Rosanna: Di fronte a quello che sta succedendo ma anche partendo da prima, da quello che succede da anni nel lavoro, direi che è compito essenziale di ogni sindacato, ma soprattutto dei lavoratori spesso giovani e precari, cercare di costruire una lotta con obiettivi comuni al di là delle tessere sindacali, ma soprattutto ricostruire la fiducia persa, tornare ad essere credibili e ad essere responsabili, tornare a una partecipazione attiva e non di delega. La storia l'ha dimostrato: solo di fronte all'unità della classe operaia i padroni hanno timore di perdere ciò che crudelmente hanno costruito nel proprio interesse, ma soprattutto non dobbiamo più accontentarci dell'elemosina, dei «piccoli contentini» che il sistema ci offre per tenerci buoni. Quando si conquista qualcosa, la lotta deve sempre proseguire non lasciando mai la possibilità ai padroni di gestire nulla! Non è in questa e quell’altra istituzione che si potrà cambiare qualcosa, è un dato di fatto che il sindacato tratta con la borghesia il regime di sfruttamento più favorevole ai lavoratori e alle lavoratrici. Per chi ha progetti di un mondo al di fuori di questo sistema la risposta dovrebbe essere: ribaltare tutto per sconfiggere il capitale!
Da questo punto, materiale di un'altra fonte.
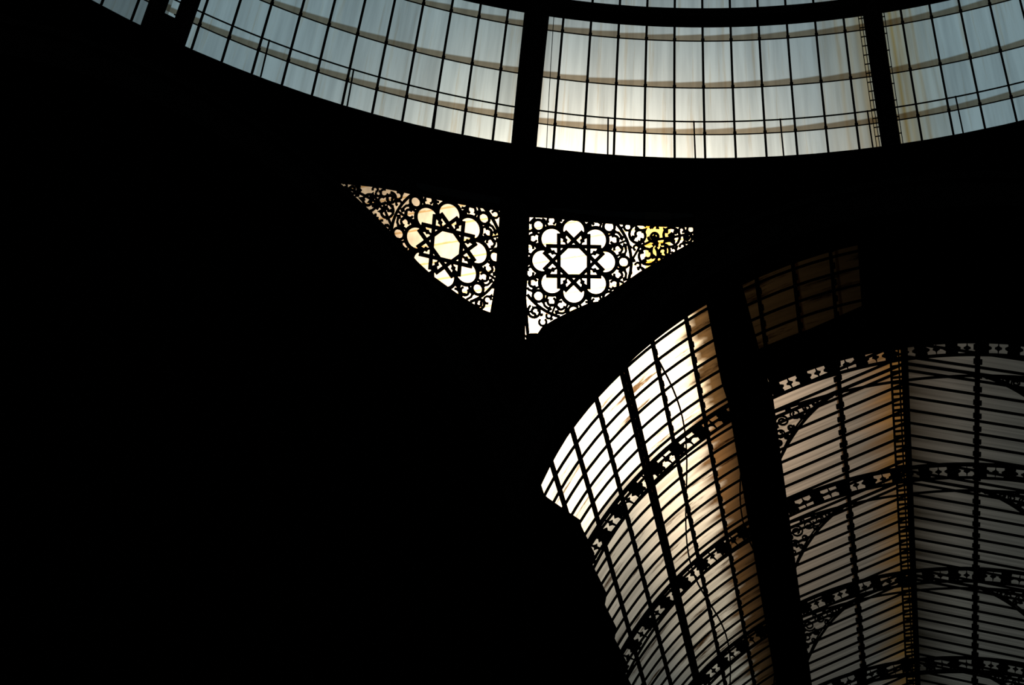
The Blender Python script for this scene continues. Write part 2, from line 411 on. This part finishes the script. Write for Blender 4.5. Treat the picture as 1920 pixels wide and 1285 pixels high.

Davide: Davanti al drammatico scenario che quasi sicuramente ci attenderà con l’arrivo dell’autunno, portato avanti da Confindustria e governo Draghi, il proletariato italiano, sia esso nativo o immigrato, non ha alternative; solo attraverso una vera organizzazione dal basso possiamo, ma soprattutto dobbiamo, rilanciare la lotta unendoci nelle battaglie comuni contro sfruttamento e oppressioni. Ritornando magari proprio agli ingressi della Lidl di Seriate per rilanciare una mobilitazione contro i vari decreti sicurezza, le leggi anti sciopero e ovviamente contro i vari tentativi di licenziamento che verranno avanzati.